REQUIREMENTS: Look through the listing below for the line containing "Recreate this scene". Copy it and each line after it up to and including the line containing "for o in list(D.objects): D.objects.remove(o)", exactly, leaving out pictures.

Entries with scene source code
━━━━━━━━
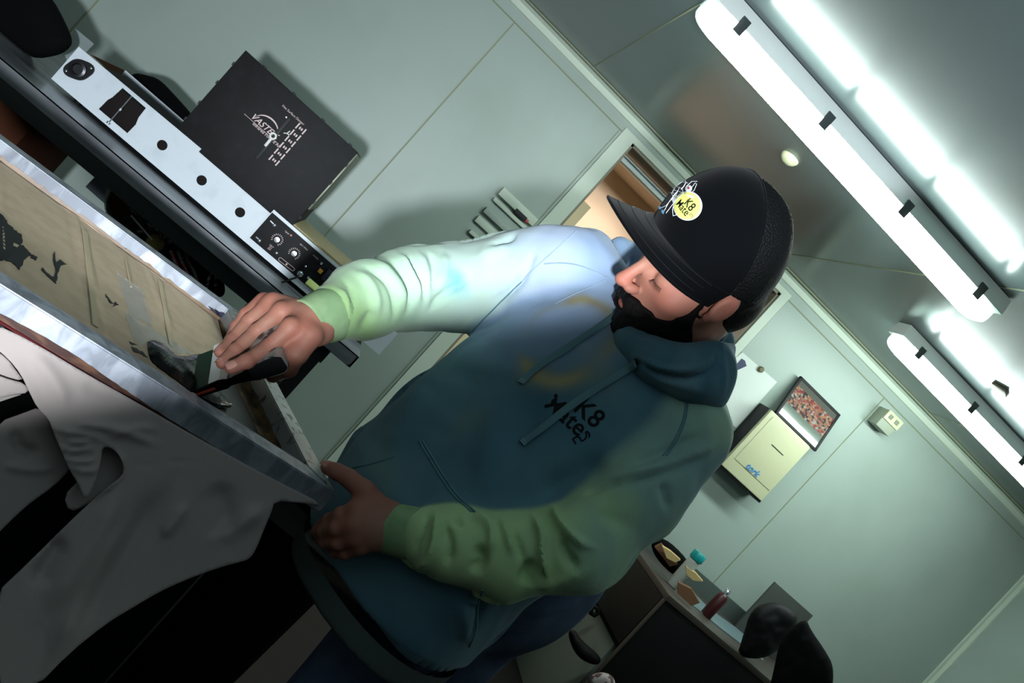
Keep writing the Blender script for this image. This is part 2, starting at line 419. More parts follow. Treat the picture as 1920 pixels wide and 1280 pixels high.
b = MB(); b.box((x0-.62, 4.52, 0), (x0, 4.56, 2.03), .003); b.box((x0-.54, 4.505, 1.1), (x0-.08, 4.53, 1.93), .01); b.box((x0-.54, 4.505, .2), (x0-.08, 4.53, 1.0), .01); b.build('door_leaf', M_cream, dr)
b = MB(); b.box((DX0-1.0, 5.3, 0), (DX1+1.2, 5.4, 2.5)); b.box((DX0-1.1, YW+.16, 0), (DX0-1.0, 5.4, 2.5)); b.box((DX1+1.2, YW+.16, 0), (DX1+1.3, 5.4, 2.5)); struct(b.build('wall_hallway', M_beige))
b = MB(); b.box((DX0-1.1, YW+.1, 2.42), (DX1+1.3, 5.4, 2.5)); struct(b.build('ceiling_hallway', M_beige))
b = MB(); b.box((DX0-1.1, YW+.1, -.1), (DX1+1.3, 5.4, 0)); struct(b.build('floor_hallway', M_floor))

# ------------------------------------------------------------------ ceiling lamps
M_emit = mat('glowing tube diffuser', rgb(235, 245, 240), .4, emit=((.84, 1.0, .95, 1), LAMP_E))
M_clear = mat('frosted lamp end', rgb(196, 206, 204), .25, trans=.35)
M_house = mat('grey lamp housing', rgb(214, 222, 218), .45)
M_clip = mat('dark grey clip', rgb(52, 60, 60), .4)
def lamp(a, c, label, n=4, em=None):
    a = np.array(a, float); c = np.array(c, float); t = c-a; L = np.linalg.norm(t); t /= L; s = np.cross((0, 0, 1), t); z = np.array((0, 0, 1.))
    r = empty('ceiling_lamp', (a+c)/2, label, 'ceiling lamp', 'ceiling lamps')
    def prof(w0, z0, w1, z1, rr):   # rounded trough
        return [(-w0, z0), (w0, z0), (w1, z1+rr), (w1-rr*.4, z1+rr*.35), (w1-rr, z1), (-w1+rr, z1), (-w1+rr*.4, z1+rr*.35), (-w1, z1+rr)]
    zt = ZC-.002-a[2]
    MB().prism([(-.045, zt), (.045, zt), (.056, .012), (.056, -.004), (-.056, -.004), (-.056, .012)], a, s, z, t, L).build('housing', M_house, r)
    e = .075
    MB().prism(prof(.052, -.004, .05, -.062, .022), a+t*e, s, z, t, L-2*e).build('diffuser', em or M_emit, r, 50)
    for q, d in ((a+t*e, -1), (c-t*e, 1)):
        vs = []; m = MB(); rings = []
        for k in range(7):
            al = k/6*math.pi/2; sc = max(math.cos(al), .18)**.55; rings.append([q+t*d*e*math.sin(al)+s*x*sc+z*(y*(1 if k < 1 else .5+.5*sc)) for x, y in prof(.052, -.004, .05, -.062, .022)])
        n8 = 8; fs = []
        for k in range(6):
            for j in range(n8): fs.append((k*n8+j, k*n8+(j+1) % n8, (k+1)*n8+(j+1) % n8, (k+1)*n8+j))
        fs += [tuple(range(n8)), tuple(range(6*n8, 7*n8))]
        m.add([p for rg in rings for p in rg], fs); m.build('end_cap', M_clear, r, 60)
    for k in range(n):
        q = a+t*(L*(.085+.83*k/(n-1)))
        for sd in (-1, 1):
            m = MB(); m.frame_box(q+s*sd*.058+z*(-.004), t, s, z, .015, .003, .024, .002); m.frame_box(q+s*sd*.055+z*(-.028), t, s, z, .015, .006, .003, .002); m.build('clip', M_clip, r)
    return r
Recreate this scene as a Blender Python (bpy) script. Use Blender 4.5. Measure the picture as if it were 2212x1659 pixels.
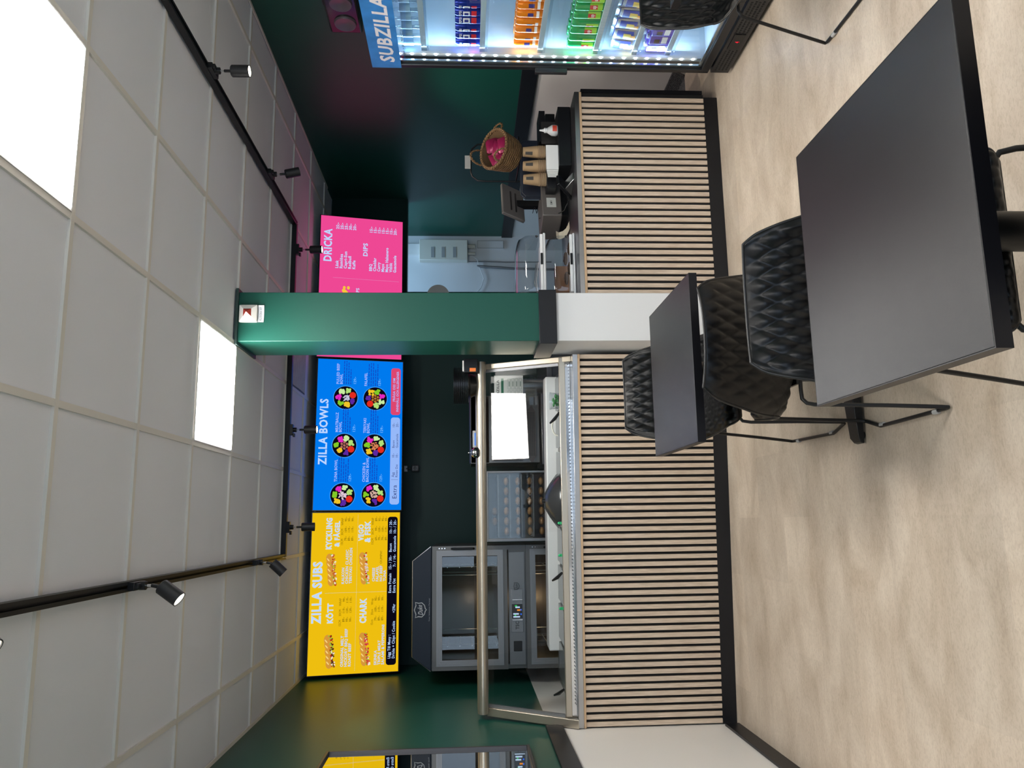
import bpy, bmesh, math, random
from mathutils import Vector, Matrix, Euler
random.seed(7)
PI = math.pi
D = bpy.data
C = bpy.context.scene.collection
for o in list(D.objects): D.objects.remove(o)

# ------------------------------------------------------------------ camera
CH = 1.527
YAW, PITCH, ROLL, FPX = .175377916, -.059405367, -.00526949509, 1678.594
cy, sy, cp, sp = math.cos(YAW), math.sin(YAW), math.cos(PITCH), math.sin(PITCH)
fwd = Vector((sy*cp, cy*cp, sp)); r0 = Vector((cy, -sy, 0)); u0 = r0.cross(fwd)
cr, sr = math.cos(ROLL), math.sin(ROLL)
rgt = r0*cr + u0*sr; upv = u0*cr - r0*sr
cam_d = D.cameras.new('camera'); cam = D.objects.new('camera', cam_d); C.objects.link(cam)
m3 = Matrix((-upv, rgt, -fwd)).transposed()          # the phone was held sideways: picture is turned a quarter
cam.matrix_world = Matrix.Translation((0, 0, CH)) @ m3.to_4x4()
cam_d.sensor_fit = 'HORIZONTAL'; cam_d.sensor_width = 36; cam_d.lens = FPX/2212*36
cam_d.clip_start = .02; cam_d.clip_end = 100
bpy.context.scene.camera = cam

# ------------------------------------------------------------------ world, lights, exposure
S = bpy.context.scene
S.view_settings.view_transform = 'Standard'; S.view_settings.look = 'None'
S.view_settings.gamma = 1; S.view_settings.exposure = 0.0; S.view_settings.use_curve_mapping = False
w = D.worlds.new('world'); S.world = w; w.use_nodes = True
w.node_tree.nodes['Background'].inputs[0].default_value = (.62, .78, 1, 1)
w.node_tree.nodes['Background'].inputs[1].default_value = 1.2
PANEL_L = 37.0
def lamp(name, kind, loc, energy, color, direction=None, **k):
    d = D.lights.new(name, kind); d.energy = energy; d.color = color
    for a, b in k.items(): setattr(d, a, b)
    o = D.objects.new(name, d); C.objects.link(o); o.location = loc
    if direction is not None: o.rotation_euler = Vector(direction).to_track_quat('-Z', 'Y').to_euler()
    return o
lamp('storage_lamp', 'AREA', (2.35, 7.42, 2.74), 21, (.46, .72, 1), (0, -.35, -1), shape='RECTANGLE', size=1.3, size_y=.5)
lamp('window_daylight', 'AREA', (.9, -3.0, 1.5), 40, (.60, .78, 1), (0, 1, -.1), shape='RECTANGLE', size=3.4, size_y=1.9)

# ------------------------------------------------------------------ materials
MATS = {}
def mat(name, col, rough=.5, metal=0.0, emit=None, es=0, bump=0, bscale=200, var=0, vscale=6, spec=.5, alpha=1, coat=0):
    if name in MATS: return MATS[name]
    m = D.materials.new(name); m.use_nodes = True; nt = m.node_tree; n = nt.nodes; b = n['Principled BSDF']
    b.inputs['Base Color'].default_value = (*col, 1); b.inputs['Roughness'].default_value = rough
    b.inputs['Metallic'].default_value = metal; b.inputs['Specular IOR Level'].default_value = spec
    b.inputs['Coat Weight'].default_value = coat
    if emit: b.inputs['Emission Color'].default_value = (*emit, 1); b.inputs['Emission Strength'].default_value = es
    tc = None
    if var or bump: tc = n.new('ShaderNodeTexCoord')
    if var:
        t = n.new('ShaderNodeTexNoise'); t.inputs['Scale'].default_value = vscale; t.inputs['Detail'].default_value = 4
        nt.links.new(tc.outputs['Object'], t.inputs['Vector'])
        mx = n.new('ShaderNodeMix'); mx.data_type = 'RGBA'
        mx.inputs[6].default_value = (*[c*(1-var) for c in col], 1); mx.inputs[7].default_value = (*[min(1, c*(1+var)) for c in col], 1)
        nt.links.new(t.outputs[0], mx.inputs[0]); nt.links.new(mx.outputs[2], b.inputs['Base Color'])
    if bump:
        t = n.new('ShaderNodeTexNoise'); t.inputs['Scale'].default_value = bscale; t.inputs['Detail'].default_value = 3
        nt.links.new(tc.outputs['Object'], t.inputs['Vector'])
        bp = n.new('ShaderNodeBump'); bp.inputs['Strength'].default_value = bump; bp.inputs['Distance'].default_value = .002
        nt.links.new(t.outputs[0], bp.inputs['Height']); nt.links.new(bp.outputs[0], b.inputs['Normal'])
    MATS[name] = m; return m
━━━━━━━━
RESPONSE FOR THIS EXERCISE:
Recreate this scene as a Blender Python (bpy) script. Use Blender 4.5. Measure the picture as if it were 2212x1659 pixels.
import bpy, bmesh, math, random
from mathutils import Vector, Matrix, Euler
random.seed(7)
PI = math.pi
D = bpy.data
C = bpy.context.scene.collection
for o in list(D.objects): D.objects.remove(o)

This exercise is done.